• [Task objective] Set down, please, exactly the lines below that run from the line with "Write part 3 of" to the line with "lines = [RP[0]]", both lines included.
** start of Materials provided **
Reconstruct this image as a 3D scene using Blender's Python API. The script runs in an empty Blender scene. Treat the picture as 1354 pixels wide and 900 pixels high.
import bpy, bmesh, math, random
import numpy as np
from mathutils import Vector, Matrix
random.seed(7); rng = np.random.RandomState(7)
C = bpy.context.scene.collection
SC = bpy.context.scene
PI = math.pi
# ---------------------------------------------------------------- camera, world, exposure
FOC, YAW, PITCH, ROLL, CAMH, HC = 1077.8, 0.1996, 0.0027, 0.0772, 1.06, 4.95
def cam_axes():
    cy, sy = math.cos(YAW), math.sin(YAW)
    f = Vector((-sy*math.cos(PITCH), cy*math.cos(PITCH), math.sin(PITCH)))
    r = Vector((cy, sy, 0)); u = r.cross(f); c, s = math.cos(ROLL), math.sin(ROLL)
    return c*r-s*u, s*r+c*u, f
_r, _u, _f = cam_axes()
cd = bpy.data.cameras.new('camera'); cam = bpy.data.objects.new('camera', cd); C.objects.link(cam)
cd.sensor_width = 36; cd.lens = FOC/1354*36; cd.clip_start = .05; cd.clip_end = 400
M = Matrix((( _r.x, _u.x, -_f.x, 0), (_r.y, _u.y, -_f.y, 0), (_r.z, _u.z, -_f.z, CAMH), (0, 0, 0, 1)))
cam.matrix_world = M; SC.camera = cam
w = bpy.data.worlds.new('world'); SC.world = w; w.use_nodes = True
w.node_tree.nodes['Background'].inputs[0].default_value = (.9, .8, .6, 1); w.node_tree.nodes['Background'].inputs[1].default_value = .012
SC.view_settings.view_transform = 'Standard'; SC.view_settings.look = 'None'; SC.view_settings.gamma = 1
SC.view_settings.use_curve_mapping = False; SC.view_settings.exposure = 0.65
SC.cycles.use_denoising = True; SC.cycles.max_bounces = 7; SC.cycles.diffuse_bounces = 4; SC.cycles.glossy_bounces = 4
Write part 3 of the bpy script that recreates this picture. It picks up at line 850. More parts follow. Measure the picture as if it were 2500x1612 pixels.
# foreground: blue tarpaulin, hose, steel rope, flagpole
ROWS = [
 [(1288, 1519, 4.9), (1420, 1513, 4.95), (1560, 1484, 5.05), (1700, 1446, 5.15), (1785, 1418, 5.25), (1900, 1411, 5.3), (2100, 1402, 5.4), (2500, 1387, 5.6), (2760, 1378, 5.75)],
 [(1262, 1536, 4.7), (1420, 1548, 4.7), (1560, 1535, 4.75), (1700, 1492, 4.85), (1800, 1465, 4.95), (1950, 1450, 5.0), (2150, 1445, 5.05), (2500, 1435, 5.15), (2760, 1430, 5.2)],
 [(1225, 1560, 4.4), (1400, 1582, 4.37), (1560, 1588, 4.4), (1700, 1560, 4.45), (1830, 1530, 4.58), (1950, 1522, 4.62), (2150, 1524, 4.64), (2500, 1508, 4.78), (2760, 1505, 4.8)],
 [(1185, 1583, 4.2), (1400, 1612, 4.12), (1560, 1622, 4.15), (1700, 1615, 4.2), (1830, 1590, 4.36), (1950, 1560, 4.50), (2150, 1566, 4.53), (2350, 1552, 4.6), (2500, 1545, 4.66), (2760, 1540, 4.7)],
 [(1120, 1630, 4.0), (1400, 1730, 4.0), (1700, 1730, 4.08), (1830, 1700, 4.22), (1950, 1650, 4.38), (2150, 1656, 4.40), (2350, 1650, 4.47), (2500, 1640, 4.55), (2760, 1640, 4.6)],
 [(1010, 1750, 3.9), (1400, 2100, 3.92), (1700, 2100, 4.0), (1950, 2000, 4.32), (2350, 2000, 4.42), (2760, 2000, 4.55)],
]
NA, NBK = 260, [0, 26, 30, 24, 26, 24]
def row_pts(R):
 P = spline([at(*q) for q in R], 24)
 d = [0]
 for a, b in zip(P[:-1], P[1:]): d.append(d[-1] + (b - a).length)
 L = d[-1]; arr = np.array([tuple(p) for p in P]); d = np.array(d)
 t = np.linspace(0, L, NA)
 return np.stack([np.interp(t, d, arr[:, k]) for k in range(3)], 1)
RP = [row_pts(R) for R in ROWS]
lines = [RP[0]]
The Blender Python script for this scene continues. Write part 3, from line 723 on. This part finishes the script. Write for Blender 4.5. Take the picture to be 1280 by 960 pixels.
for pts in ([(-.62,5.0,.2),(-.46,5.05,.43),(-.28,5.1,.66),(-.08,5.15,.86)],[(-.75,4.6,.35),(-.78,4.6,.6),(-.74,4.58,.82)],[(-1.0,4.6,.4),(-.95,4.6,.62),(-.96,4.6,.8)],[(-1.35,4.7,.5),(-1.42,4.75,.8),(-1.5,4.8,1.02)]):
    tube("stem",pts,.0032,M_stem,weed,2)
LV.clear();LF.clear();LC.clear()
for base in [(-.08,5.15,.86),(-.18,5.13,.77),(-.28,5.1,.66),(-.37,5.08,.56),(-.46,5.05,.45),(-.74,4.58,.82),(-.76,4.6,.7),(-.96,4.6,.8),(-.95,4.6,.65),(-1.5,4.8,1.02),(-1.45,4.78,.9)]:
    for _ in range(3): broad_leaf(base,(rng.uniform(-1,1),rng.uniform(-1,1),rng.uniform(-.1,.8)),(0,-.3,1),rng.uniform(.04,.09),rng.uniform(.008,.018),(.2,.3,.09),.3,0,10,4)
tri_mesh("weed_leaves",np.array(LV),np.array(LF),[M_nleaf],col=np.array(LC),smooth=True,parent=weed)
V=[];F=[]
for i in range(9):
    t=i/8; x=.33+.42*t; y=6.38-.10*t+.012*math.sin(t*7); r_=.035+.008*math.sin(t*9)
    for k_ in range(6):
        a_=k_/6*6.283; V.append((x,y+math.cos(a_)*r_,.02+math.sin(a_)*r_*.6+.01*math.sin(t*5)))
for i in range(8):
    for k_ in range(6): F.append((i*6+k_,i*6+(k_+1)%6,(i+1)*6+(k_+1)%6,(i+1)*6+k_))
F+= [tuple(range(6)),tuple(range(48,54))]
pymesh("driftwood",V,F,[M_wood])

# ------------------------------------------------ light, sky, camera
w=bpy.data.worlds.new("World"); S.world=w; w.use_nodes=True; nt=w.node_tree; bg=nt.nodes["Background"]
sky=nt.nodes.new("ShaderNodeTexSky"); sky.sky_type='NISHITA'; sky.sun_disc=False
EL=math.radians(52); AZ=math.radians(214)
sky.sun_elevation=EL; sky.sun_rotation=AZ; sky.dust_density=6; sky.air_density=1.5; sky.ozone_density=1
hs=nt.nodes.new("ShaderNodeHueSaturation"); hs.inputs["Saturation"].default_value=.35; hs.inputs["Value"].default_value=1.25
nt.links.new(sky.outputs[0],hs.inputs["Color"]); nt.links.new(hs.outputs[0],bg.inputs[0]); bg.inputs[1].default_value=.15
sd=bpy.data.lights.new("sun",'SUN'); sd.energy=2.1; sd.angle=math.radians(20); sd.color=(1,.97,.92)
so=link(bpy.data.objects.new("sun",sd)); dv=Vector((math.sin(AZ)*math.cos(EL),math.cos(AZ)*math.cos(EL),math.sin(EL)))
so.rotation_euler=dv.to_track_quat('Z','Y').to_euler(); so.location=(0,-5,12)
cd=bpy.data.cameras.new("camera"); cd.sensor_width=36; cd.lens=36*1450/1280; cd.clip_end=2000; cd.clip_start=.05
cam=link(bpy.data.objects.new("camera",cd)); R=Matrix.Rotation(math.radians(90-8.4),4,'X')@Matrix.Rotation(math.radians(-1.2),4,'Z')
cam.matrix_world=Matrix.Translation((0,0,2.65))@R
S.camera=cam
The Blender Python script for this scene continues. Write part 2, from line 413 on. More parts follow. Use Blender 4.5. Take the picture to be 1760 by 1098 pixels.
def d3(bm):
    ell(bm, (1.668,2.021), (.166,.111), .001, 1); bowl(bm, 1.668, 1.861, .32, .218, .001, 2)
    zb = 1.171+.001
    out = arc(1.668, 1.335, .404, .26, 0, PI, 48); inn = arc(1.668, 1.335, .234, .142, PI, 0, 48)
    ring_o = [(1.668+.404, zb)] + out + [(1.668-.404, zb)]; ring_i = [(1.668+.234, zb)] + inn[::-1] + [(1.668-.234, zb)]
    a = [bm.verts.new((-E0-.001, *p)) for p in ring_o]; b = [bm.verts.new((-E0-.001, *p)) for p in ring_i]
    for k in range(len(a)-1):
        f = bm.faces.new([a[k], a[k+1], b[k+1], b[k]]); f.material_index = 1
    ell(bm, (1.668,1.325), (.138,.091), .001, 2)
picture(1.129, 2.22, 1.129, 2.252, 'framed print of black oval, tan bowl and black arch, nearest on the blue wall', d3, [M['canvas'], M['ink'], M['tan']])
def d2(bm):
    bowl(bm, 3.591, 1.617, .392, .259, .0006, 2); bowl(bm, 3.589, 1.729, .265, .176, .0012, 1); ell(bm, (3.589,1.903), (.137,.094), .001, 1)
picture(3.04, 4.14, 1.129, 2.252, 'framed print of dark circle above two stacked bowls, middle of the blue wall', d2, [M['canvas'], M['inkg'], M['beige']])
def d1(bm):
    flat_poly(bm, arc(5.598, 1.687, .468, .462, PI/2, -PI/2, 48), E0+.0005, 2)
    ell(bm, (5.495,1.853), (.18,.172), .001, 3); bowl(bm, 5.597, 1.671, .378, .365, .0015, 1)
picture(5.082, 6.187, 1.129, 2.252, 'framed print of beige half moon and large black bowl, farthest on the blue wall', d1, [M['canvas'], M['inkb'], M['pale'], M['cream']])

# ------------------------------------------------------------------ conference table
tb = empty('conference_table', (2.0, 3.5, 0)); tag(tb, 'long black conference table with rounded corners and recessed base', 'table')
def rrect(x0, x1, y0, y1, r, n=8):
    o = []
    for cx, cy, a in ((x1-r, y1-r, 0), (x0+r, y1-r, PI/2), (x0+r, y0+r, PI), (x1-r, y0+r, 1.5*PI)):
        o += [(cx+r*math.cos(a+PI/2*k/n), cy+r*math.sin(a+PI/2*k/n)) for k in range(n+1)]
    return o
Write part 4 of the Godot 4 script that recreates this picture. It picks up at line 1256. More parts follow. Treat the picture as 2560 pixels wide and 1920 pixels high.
** end of Materials provided **
• [Exercise response]
Write part 3 of the bpy script that recreates this picture. It picks up at line 850. More parts follow. Measure the picture as if it were 2500x1612 pixels.
# foreground: blue tarpaulin, hose, steel rope, flagpole
ROWS = [
 [(1288, 1519, 4.9), (1420, 1513, 4.95), (1560, 1484, 5.05), (1700, 1446, 5.15), (1785, 1418, 5.25), (1900, 1411, 5.3), (2100, 1402, 5.4), (2500, 1387, 5.6), (2760, 1378, 5.75)],
 [(1262, 1536, 4.7), (1420, 1548, 4.7), (1560, 1535, 4.75), (1700, 1492, 4.85), (1800, 1465, 4.95), (1950, 1450, 5.0), (2150, 1445, 5.05), (2500, 1435, 5.15), (2760, 1430, 5.2)],
 [(1225, 1560, 4.4), (1400, 1582, 4.37), (1560, 1588, 4.4), (1700, 1560, 4.45), (1830, 1530, 4.58), (1950, 1522, 4.62), (2150, 1524, 4.64), (2500, 1508, 4.78), (2760, 1505, 4.8)],
 [(1185, 1583, 4.2), (1400, 1612, 4.12), (1560, 1622, 4.15), (1700, 1615, 4.2), (1830, 1590, 4.36), (1950, 1560, 4.50), (2150, 1566, 4.53), (2350, 1552, 4.6), (2500, 1545, 4.66), (2760, 1540, 4.7)],
 [(1120, 1630, 4.0), (1400, 1730, 4.0), (1700, 1730, 4.08), (1830, 1700, 4.22), (1950, 1650, 4.38), (2150, 1656, 4.40), (2350, 1650, 4.47), (2500, 1640, 4.55), (2760, 1640, 4.6)],
 [(1010, 1750, 3.9), (1400, 2100, 3.92), (1700, 2100, 4.0), (1950, 2000, 4.32), (2350, 2000, 4.42), (2760, 2000, 4.55)],
]
NA, NBK = 260, [0, 26, 30, 24, 26, 24]
def row_pts(R):
 P = spline([at(*q) for q in R], 24)
 d = [0]
 for a, b in zip(P[:-1], P[1:]): d.append(d[-1] + (b - a).length)
 L = d[-1]; arr = np.array([tuple(p) for p in P]); d = np.array(d)
 t = np.linspace(0, L, NA)
 return np.stack([np.interp(t, d, arr[:, k]) for k in range(3)], 1)
RP = [row_pts(R) for R in ROWS]
lines = [RP[0]]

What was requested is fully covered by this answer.